Citizens group wants PSE&G to pay for its experts


By Colleen O’Dea • Daily Record • March 3, 2009

A citizens group that opposes Public Service Electric and Gas Co.’s proposed power line project is seeking to intervene in the company’s application before the state Board of Public Utilities.

The 300-member Stop the Lines group also is asking the BPU to require PSE&G to pay for it to hire experts to refute the company’s contentions in support of its application to build new towers and add 500 kilovolt lines along the 46-mile transmission corridor from the Pennsylvania border through Morris County to Roseland.

“It was absolutely crucial for us to intervene in this process on behalf of citizens along the proposed route of this seemingly unnecessary expansion,” said David Slaperud, a resident of Fredon and trustee of Stop The Lines.

Motion filed

Slaperud said the organization filed a motion to intervene in PSE&G’s application before the BPU last Thursday during a scheduling conference on the $750 million project. He said the Fredon School District and Willow Day Camp in Lake Hopatcong have filed similar motions. The BPU has not acted on any of these yet.

Last Thursday, PSE&G attorneys met with several BPU staffers, and state Deputy Attorney General Kenneth Sheehan in Newark to discuss a schedule for the application.

“Board staff expects the board to issue a pre-hearing order setting forth the procedural schedule and overall nature of the proceedings after its agenda meeting on March 12,” said Doyal Siddel, a BPU spokesman.

PSE&G has filed an application to upgrade the existing power line corridor with towers as high as 195-feet tall and add lines carrying another 500 kilovolts of power to prevent circuit overloads and power outages that could begin in 2012 without the work.

PJM Interconnection, a regional transmission cooperative, has ordered the work be done.

In papers filed last week, Slaperud said it’s important that Stop the Lines become a party to the process because its members “live, work and recreate” along the line and “will be substantially, specifically and directly affected by the outcome of this contested case.”

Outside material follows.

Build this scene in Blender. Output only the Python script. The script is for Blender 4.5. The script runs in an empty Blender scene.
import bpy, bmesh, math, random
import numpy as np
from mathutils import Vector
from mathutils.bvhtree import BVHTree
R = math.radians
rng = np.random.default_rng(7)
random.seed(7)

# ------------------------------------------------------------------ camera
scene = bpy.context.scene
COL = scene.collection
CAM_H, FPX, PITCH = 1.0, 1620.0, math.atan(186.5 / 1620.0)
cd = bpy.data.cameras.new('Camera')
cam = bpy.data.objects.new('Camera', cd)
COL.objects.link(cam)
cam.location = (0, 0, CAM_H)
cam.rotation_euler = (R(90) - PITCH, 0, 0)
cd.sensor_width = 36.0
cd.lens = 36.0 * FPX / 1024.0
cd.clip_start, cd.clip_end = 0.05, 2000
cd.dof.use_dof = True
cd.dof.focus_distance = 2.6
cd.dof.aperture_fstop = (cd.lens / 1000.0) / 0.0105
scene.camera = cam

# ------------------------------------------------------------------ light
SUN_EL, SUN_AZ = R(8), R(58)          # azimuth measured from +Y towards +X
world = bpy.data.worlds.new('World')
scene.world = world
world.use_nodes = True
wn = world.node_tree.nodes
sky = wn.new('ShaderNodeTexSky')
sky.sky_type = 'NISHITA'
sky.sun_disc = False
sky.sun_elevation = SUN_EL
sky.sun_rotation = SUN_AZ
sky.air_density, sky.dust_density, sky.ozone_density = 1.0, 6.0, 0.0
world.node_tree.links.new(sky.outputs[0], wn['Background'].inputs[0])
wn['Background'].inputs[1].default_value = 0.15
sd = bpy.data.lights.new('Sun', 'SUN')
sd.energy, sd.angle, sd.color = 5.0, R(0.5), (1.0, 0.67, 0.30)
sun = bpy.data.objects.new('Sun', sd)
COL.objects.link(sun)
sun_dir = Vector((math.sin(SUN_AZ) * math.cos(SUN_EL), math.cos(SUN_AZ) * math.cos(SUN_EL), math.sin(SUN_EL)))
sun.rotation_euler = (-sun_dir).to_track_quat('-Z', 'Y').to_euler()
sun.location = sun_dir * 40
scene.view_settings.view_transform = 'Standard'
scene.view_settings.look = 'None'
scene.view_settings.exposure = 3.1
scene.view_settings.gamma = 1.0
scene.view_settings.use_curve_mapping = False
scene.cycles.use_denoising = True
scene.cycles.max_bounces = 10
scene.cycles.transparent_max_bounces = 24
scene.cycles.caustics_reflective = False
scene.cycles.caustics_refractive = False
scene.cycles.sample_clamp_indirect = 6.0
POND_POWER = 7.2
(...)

The papers question the need for the upgrade and the requirement that all ratepayers in New Jersey and the rest of the 13-state region pay for it. Stop the Lines asks that alternatives, including greater conservation, be considered. The group also asserts that the taller towers will destroy scenic vistas, would be unsafe if placed in the existing 150-foot right of way and the lines on them will generate higher electromagnetic fields, which could affect the health of those living nearby.

Pay for experts

Stop the Lines’ filing asks that PSE&G be required to pay for it to hire experts because the “current economic crisis” has made it difficult for the group to hire its own lawyers and because “PSE&G was saved the expense of intervenor experts that would have been assessed had they brought their application to the 15 individual planning boards in communities along the route.”

PSE&G officials were unavailable to comment Monday, but a spokeswoman said last month that the company did not believe it should be forced to pay for expert testimony for the line’s opponents.